[Scene script records]
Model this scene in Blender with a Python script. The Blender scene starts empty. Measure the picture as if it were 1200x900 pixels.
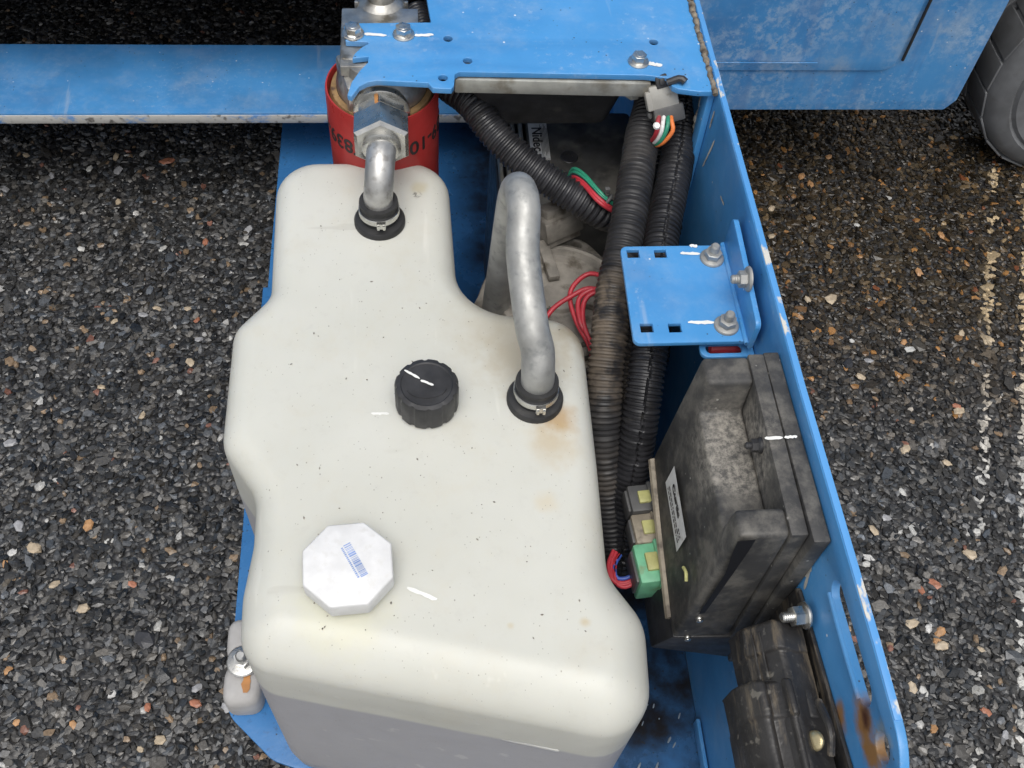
import bpy, bmesh, math, random
import numpy as np
from mathutils import Vector, Matrix

random.seed(7); rng = np.random.default_rng(7)
scene = bpy.context.scene
R = math.radians

# ------------------------------------------------------------------ camera
EZ = Vector((85, 810, -1200)).normalized()             # world axes seen in the lens frame (right, up, forward)
EY = Vector((-150, 1800, 1200)); EY = (EY - EZ * EY.dot(EZ)).normalized()
EX = -EY.cross(EZ)
CAM_H = 1.15
cam_d = bpy.data.cameras.new('camera'); cam = bpy.data.objects.new('camera', cam_d)
scene.collection.objects.link(cam); scene.camera = cam
cam_d.sensor_width = 36; cam_d.lens = 36; cam_d.clip_start = .01; cam_d.clip_end = 500
cam.matrix_world = Matrix(((EX[0], EX[1], -EX[2], 0), (EY[0], EY[1], -EY[2], 0), (EZ[0], EZ[1], -EZ[2], CAM_H), (0, 0, 0, 1)))

# ------------------------------------------------------------------ sky and sun (bright overcast)
SUN_EL, SUN_AZ = R(71), R(190)
world = bpy.data.worlds.new('World'); scene.world = world; world.use_nodes = True
wn = world.node_tree.nodes; wl = world.node_tree.links
bg = wn['Background']
sky = wn.new('ShaderNodeTexSky'); sky.sky_type = 'NISHITA'; sky.sun_disc = False
sky.sun_elevation = SUN_EL; sky.sun_rotation = SUN_AZ; sky.dust_density = 4; sky.air_density = 1.0; sky.ozone_density = .6
hs = wn.new('ShaderNodeHueSaturation'); hs.inputs['Saturation'].default_value = .22
wl.new(sky.outputs[0], hs.inputs['Color']); wl.new(hs.outputs[0], bg.inputs['Color'])
bg.inputs['Strength'].default_value = .13
sun_d = bpy.data.lights.new('sun', 'SUN'); sun_d.energy = 1.3; sun_d.angle = R(50); sun_d.color = (1, .97, .92)
sun = bpy.data.objects.new('sun', sun_d); scene.collection.objects.link(sun)
sd = Vector((math.sin(SUN_AZ) * math.cos(SUN_EL), math.cos(SUN_AZ) * math.cos(SUN_EL), math.sin(SUN_EL)))
sun.rotation_euler = sd.to_track_quat('Z', 'Y').to_euler(); sun.location = (0, 0, 4)
vs = scene.view_settings
vs.view_transform = 'Standard'; vs.look = 'None'; vs.gamma = 1; vs.use_curve_mapping = False
vs.exposure = .26
scene.cycles.max_bounces = 8

# ------------------------------------------------------------------ helpers
COL = scene.collection
def at(u, v, z=None, X=None, Y=None):
    """point of the place on a level (z) or on a wall (X / Y) measured from the 1200 x 900 photograph"""
    r = Vector((u - 600, 450 - v, 1200)); w = Vector((EX.dot(r), EY.dot(r), EZ.dot(r)))
    t = (z - CAM_H) / w.z if z is not None else (X / w.x if X is not None else Y / w.y)
    return w * t + Vector((0, 0, CAM_H))

def tag(o, label=None, cat=None, group=None, kind=None):
    if label: o['label'] = label
    if cat: o['category'] = cat
    if group: o['group'] = group
    if kind: o['kind'] = kind
    return o
def thing(name, loc, label, cat, group=None):
    o = bpy.data.objects.new(name, None); COL.objects.link(o); o.location = loc; o.empty_display_size = .05
    return tag(o, label, cat, group)

def link_mesh(name, me, mat, parent=None, smooth=35, label=None):
    if smooth:
        me.polygons.foreach_set('use_smooth', [True] * len(me.polygons))
        me.set_sharp_from_angle(angle=R(smooth))
    me.materials.clear(); me.materials.append(mat)
    o = bpy.data.objects.new(name, me); COL.objects.link(o)
    if parent is not None:
        o.parent = parent
        if parent.type == 'EMPTY': o.location = -Vector(parent.location)
        else: o.location = Vector((0, 0, 0))
        if parent.type != 'EMPTY' and parent.parent is None: o.location = -Vector(parent.location)
    else:
        n = len(me.vertices)
        if n:
            co = np.empty(n * 3); me.vertices.foreach_get('co', co); co = co.reshape(-1, 3)
            b = np.array([(co[:, 0].min() + co[:, 0].max()) / 2, (co[:, 1].min() + co[:, 1].max()) / 2, co[:, 2].min()])
            me.vertices.foreach_set('co', (co - b).ravel()); o.location = b
    if label: o['label'] = label
    return o

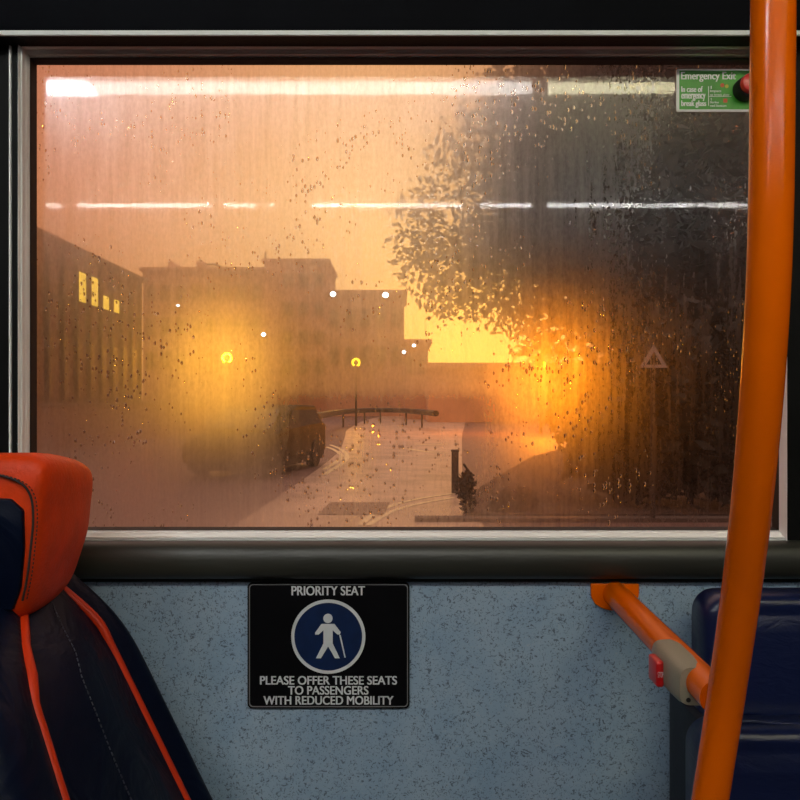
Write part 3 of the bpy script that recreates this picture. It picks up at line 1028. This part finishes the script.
floodlight(333, 294, 73, 0.26, 'small white floodlight on the top left corner of the corner block', 0.7012)
floodlight(385.5, 295, 73, 0.28, 'small white floodlight near the top right of the corner block', 0.7012)
floodlight(263.5, 334.5, 79, 0.22, 'pale light low on the seam between the apartment row and tower', 0.985)
floodlight(404, 352, 61, 0.14, 'faint white light at the foot of the corner block, left of the annexe', 0.485)
floodlight(414, 345.5, 61, 0.14, 'tiny white light at the roof edge of the stepped annexe', 0.485)
floodlight(178, 305.5, 79, 0.14, 'faintest white dot high on the apartment row', 0.985)

# ---------------------------------------------------------------- railing on the bend
gr = thing('guard_rail', G(372, 421), 'dark curved guard rail on posts along the far bend of the road', 'railing')


def GR(px, py): return G(px, py, 0.85)


rp = spline([GR(312, 417.5), GR(330, 413.5), GR(350, 411.2), GR(372, 410.2), GR(398, 410.4), GR(422, 412), GR(436, 413.5)], 6)
MB().tube(rp, 0.15, 8).build('top_rail', 'painted_steel', gr, smooth=True)
for i in (10, 16, 20, 26, 30):
    p = rp[i]
    MB().tube([(p.x, p.y, GROUND), (p.x, p.y, p.z)], 0.05, 8).build('post', 'painted_steel', gr)

# ---------------------------------------------------------------- parked car
car_o = G(262, 481)
car = thing('parked_car', (0, 0, 0), 'dark hatchback with dark windows parked at the left kerb', 'car')
cl, cw = 4.1, 1.62
prof = [(0, 0.30), (0, 0.62), (0.12, 0.74), (0.95, 0.86), (1.65, 1.30), (2.1, 1.40), (3.3, 1.38), (3.85, 1.02), (4.1, 0.95), (4.1, 0.32)]
MB().loft([[(y, x, z) for x, z in [(0.0 + (p if 0 < k < 9 else p), h) for k, (p, h) in enumerate([(a_, b_) for a_, b_ in prof])]] for y in (-cw, 0)]).build('body', 'car_paint', car, bevel=0.06, bseg=3, smooth=True)
MB().prism([(0.012, 1.15, 0.90), (0.012, 1.75, 1.29), (0.012, 3.25, 1.29), (0.012, 3.7, 0.98)], (-0.05, 0, 0)).build('side_window', 'car_glass', car)
MB().prism([(-0.16, 0.97, 0.90), (-cw + 0.16, 0.97, 0.90), (-cw + 0.22, 1.6, 1.30), (-0.22, 1.6, 1.30)], (0, -0.03, 0.02)).build('windscreen', 'car_glass', car)
for yy in (0.75, 3.3):
    for xx in (-0.16, -cw - 0.02):
        MB().tube([(xx, yy, 0.31), (xx + 0.18, yy, 0.31)], 0.31, 20).build('wheel', 'tyre', car, smooth=True)
MB().box((-cw + 0.08, 0.1, 0.16), (-0.02, 4.0, 0.36)).build('underside', 'tyre', car)
car.location = (car_o.x, car_o.y, GROUND)
for ch in car.children:
    ch.matrix_parent_inverse = Matrix.Identity(4)
car.rotation_euler = (0, 0, -0.20)


# ---------------------------------------------------------------- trees and shrubs
def leaves(name, blobs, mat, parent, size, seed):
    """blobs: (cx, cy, cz, rx, ry, rz, count) in world metres"""
    r = np.random.default_rng(seed)
    V, F = [], []
    for cx_, cy_, cz_, rx, ry, rz, cnt in blobs:
        d = r.normal(size=(cnt, 3))
        d /= np.linalg.norm(d, axis=1)[:, None]
        rad = r.random(cnt) ** 0.45 * (1 + 0.25 * r.normal(size=cnt).clip(-1, 1) * 0.6)
        p = d * rad[:, None] * np.array([rx, ry, rz]) + np.array([cx_, cy_, cz_])
        a = r.normal(size=(cnt, 3))
        a /= np.linalg.norm(a, axis=1)[:, None]
        b = np.cross(a, r.normal(size=(cnt, 3)))
        b /= np.linalg.norm(b, axis=1)[:, None]
        s = size * (0.6 + 0.8 * r.random(cnt))[:, None]
        q = np.stack([p - a * s, p + b * s * 0.5, p + a * s, p - b * s * 0.5], 1)
        o = len(V)
        V += q.reshape(-1, 3).tolist()
        F += [(o + 4 * i, o + 4 * i + 1, o + 4 * i + 2, o + 4 * i + 3) for i in range(cnt)]
    V = [(x, y, max(z, GROUND + 0.02)) for x, y, z in V]
    me = bpy.data.meshes.new(name)
    me.from_pydata(V, [], F)
    me.materials.append(MATS[mat])
    return link(name, me, parent)


def blobs_px(lst, d, thick=1.2):
    out = []
    for cx_, cy_, rx, ry, cnt in lst:
        c = P(cx_, cy_, d)
        out.append((c.x, c.y + random.uniform(-0.4, 0.4), c.z, rx / 800 * d, thick, ry / 800 * d, cnt))
    return out


D1 = 16.5
tr = thing('broadleaf_tree', (P(690, 0, D1).x, EYE.y + D1, GROUND), 'big dark broadleaf tree filling the right half of the window', 'tree')
dense = [(560, 110, 70, 70, 1500), (575, 210, 85, 95, 2600), (640, 80, 120, 90, 2600), (660, 190, 130, 110, 3600), (610, 290, 75, 65, 1700), (690, 300, 120, 110, 3600), (760, 150, 120, 150, 3000), (790, 330, 120, 160, 3000)]
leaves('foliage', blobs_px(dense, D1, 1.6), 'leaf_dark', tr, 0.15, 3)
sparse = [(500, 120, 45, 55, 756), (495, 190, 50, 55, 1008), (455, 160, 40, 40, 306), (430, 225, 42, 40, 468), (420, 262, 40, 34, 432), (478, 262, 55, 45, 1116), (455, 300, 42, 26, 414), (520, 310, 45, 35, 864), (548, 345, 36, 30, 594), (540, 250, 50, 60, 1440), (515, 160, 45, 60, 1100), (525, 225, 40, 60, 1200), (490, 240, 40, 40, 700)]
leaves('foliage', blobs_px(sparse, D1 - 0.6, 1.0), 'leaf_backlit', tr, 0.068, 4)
tx_ = P(690, 0, D1).x
MB().tube([(tx_, EYE.y + D1, GROUND), (tx_ + 0.05, EYE.y + D1, 1.5), (tx_ - 0.1, EYE.y + D1, 3.6), (tx_ - 0.2, EYE.y + D1, 6.0)], [0.34, 0.27, 0.2, 0.08], 12).build('trunk', 'bark', tr, smooth=True)
for ex, ey in ((440, 235), (470, 270), (520, 330), (500, 130), (560, 160), (760, 180)):
    e = P(ex, ey, D1 - 0.4)
    s0 = Vector((tx_ - 0.03, EYE.y + D1, random.uniform(2.4, 3.6)))
    MB().tube(spline([s0, s0.lerp(e, 0.5) + Vector((0, 0, 0.3)), e], 4), [0.10 - 0.08 * i / 8 for i in range(9)], 6).build('branch', 'bark', tr, smooth=True)
D2 = 11.4
hg = thing('dark_hedge', (P(690, 0, D2).x, EYE.y + D2, GROUND), 'dense unlit hedge along the planting bed below the big tree', 'hedge')
hd = [(600, 410, 45, 55, 1500), (655, 395, 60, 75, 2600), (720, 390, 70, 90, 3000), (790, 390, 80, 100, 3000), (850, 390, 80, 100, 2000), (640, 450, 70, 50, 1800), (730, 450, 80, 50, 2000), (820, 450, 80, 50, 1600)]
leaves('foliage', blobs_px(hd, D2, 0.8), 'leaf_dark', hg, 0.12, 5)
for ex in (620, 690, 760):
    e = G(ex, 495)
    MB().tube([(P(ex, 0, D2).x, EYE.y + D2, GROUND), (P(ex, 0, D2).x, EYE.y + D2, GROUND + 1.2)], 0.05, 8).build('stem', 'bark', hg)

# small things by the planting bed
c = G(468, 514)
sh = thing('young_shrub', tuple(c), 'dark upright shrub with one bent shoot beside the post', 'shrub')
leaves('foliage', [(c.x, c.y, c.z + 0.14, 0.10, 0.10, 0.12, 160), (c.x - 0.04, c.y, c.z + 0.36, 0.13, 0.12, 0.15, 260), (c.x - 0.02, c.y, c.z + 0.46, 0.08, 0.08, 0.1, 110)], 'shrub_leaf', sh, 0.05, 8)
MB().tube(spline([(c.x, c.y, c.z), (c.x + 0.02, c.y, c.z + 0.4), (c.x + 0.03, c.y, c.z + 0.52), (c.x - 0.06, c.y, c.z + 0.66)], 4), 0.018, 6).build('stem', 'bark', sh)
c = G(515, 512)
sh = thing('low_bush', tuple(c), 'low spreading dark bush right of the upright shrub', 'shrub')
leaves('foliage', [(c.x, c.y, c.z + 0.14, 0.30, 0.2, 0.17, 420), (c.x - 0.2, c.y, c.z + 0.06, 0.14, 0.15, 0.1, 140)], 'shrub_leaf', sh, 0.05, 9)
MB().tube([(c.x, c.y, c.z), (c.x + 0.05, c.y, c.z + 0.25)], 0.015, 6).build('stem', 'bark', sh)
c = G(455, 493)
po = thing('bollard', tuple(c), 'dark square bollard at the right edge of the road', 'bollard')
MB().box((c.x - 0.055, c.y - 0.055, GROUND), (c.x + 0.055, c.y + 0.055, GROUND + 0.66)).build('shaft', 'painted_steel', po, bevel=0.012)
MB().box((c.x - 0.065, c.y - 0.065, GROUND + 0.66), (c.x + 0.065, c.y + 0.065, GROUND + 0.70)).build('cap', 'painted_steel', po, bevel=0.012)

# triangular road sign, faint in front of the hedge
c = P(654, 360, 9.8)
rs = thing('road_sign', (c.x, c.y, GROUND), 'faint triangular road sign on a thin post before the dark hedge', 'sign')
s_ = 0.17
MB().prism([(c.x - s_, c.y, c.z - s_ * 0.55), (c.x + s_, c.y, c.z - s_ * 0.55), (c.x, c.y, c.z + s_ * 1.1)], (0, 0.02, 0)).build('triangle_plate', 'sign_face', rs)
MB().prism([(c.x - s_ * .55, c.y - 0.003, c.z - s_ * 0.33), (c.x + s_ * .55, c.y - 0.003, c.z - s_ * 0.33), (c.x, c.y - 0.003, c.z + s_ * 0.6)], (0, 0.003, 0)).build('dark_centre', 'painted_steel', rs)
MB().tube([(c.x, c.y + 0.05, GROUND), (c.x, c.y + 0.05, c.z + 0.1)], 0.03, 10).build('post', 'painted_steel', rs)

## Exercise aim
Go through the material and copy out every line with "picture" in it.

## Solution below
Model this scene in Blender with a Python script. The Blender scene starts empty. Measure the picture as if it were 1200x900 pixels.
Write part 3 of the bpy script that recreates this picture. It picks up at line 1028. This part finishes the script.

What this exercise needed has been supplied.